Seymour Goodman Reappointed USG Regents’ Professor
Posted May 28, 2019
Seymour E. Goodman, a professor of international affairs and computing in the Georgia Institute of Technology’s Sam Nunn School of International Affairs, has been reappointed Regents’ Professor by the University System of Georgia (USG) Board of Regents. The title is the highest academic research recognition bestowed by USG, and represents distinction and achievement in teaching and scholarly research.
Goodman began his academic career with a B.S. degree in City Planning, Civil Engineering, Applied Mechanics and Mathematics from Columbia University in 1965. Soon after this Goodman completed an M.S. in Applied Mechanics and Mathematics at the same university. In 1970, Goodman obtained his Ph.D. from the California Institute of Technology in Applied Mathematics and Mathematical Physics with a dissertation on hydro-kinetic theory of quantum fluids. Despite his research in applied mathematics and mathematical physics, Goodman began teaching computer science at the Virginia School of Engineering.
In 1976 Goodman became a tenured associate professor of applied mathematics and computer science at the University of Virginia. He began to research the global world of computing, specifically, “how countries under different political and economic systems developed, diffused, and absorbed the information technologies.” This led to a two decade-long task of researching these problems within the context of communist countries and garnered Goodman’s first seven-figure grant.
Shortly after the fall of the U.S.S.R., Goodman began studying the national and international dimensions of information security.
“In particular, my students, colleagues, and I thought about international cooperation to deal with cybercrime, what terrorists do in cyberspace, cyber conflict, and actively trying to build information security capacity in the U.S. and developing countries,” said Goodman.
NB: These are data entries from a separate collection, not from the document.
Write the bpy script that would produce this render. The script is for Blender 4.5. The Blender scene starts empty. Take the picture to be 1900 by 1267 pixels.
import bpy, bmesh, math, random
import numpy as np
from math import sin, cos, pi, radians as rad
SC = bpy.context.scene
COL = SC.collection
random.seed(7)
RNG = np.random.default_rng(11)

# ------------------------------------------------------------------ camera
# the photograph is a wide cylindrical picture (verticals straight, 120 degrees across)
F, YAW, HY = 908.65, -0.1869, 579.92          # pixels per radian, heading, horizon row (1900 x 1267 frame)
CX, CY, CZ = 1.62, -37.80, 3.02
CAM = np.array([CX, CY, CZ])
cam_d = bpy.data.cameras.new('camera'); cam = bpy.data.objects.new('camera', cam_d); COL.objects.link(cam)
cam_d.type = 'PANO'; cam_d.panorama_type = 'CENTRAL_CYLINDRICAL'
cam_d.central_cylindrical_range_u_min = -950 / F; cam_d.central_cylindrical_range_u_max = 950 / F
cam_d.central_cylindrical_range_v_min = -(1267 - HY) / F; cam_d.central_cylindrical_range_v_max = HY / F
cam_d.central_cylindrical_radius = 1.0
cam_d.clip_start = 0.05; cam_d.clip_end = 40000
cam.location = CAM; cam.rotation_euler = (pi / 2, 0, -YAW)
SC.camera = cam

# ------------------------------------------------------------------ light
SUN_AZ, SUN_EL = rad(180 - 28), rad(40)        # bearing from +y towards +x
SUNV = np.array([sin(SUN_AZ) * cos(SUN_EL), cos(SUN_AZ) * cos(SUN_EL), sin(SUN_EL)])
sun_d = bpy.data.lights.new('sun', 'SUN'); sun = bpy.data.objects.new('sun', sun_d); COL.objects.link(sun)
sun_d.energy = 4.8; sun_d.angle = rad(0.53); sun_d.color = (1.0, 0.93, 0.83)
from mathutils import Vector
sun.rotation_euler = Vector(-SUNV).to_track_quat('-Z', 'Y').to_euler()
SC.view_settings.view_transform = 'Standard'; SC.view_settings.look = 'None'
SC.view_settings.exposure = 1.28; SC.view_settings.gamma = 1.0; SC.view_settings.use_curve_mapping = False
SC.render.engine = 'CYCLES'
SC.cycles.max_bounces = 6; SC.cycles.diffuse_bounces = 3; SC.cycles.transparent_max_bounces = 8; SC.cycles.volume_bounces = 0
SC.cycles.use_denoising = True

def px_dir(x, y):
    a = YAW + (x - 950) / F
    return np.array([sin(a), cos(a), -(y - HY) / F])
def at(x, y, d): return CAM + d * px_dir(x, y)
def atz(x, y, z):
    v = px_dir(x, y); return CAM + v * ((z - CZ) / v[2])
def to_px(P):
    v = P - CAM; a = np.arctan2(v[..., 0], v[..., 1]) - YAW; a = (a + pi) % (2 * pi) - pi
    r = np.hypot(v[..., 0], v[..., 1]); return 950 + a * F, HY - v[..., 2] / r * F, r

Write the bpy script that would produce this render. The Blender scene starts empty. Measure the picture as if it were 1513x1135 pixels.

Much of this research was in conjunction with various organizations, such as the International Telecommunication Union and the President’s National Security Telecommunications Advisory Committee.
Goodman came to the Georgia Institute of Technology in 2000 as professor of international affairs and computing and as co-director of the Center for International Strategy, Technology, and Policy (CISTP). He was founding director (now director emeritus) of the Sam Nunn Security Program. Goodman is currently, “looking into developing a program concerned with homeland security including a range of problems confronting democracies that are contending with global terrorism, and resilience in critical infrastructures.”
Goodman has helped to acquire and lead over 250 students and junior faculty from almost 20 different schools and programs at Georgia Tech, as well as four other universities in the greater Atlanta area. Due to the breadth of his work and research, Goodman asserts that, “At one time or another, my studies as a student or my post-1970 positions could have placed me in each of the six colleges at Georgia Tech.”
His work has been supported by more than two dozen funding sources, including multi-year grants from the National Science Foundation and the MacArthur Foundation.